イベント都市高崎のさらなる強化を目指して

 集客都市として考えたとき、イベントは、それぞれ高崎市の発展のために重要な役割を担う。

 榛名湖のイルミネーションやえびす講市は地域の人たちのパワーが集結した証、高崎光のページェントは高崎の都市力の象徴だ。高崎マーチングフェスティバルは、市民の創造力、行動力をPRするための有力なツールであり、音楽教育のレベルの高さを示している。ミュージック高崎ジャパンとともに、「音楽のある街高崎」を県内外に情報発信させることができる。大型店が手を取り合ったという意味で、商都博覧会は先進的で、商都高崎の底力をアピールした。

 今回は、触れなかった高崎花路花通りは、2008年に行われた第25回全国都市緑化ぐんまフェア以後も、まちなかを緑化、飾花することで、高崎の街中の楽しさを演出する。  また、高崎音楽祭や高崎映画祭も高崎でしか観ることや聴くことのできないプログラムを組むことで、高崎の都市文化の創造力を高めている。

 高崎の個性豊かなイベントは、その成果を高崎の街に確実に根付かせている。
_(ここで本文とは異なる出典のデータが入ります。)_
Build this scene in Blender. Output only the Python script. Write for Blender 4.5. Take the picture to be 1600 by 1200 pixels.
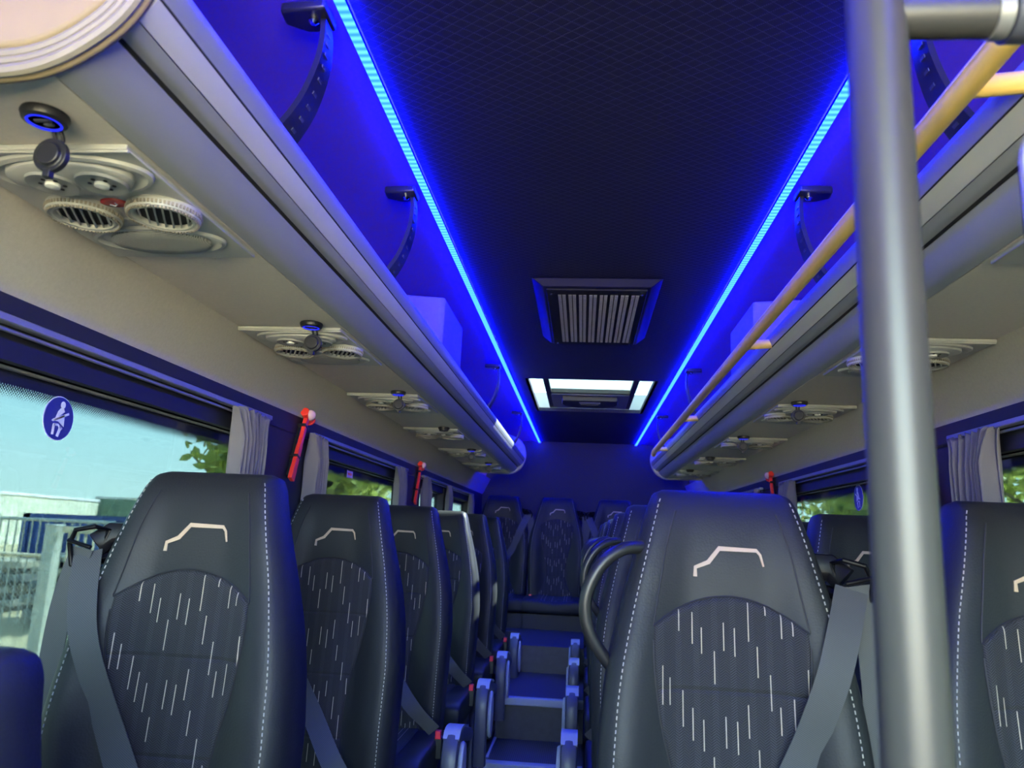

今後の課題は、各イベントが継続して開催され、個性を活かしながら連携を深めていくことで、そのパワーを増大させ、場合により連携するだけでなく統合やより複合化することで、質的な向上や効率化を図ることも考慮すべきだ。

 イベントのもつ集客力、経済力、市民力、創造力、発信力を高め、高崎の都市力をさらに増大させていくことが求められている。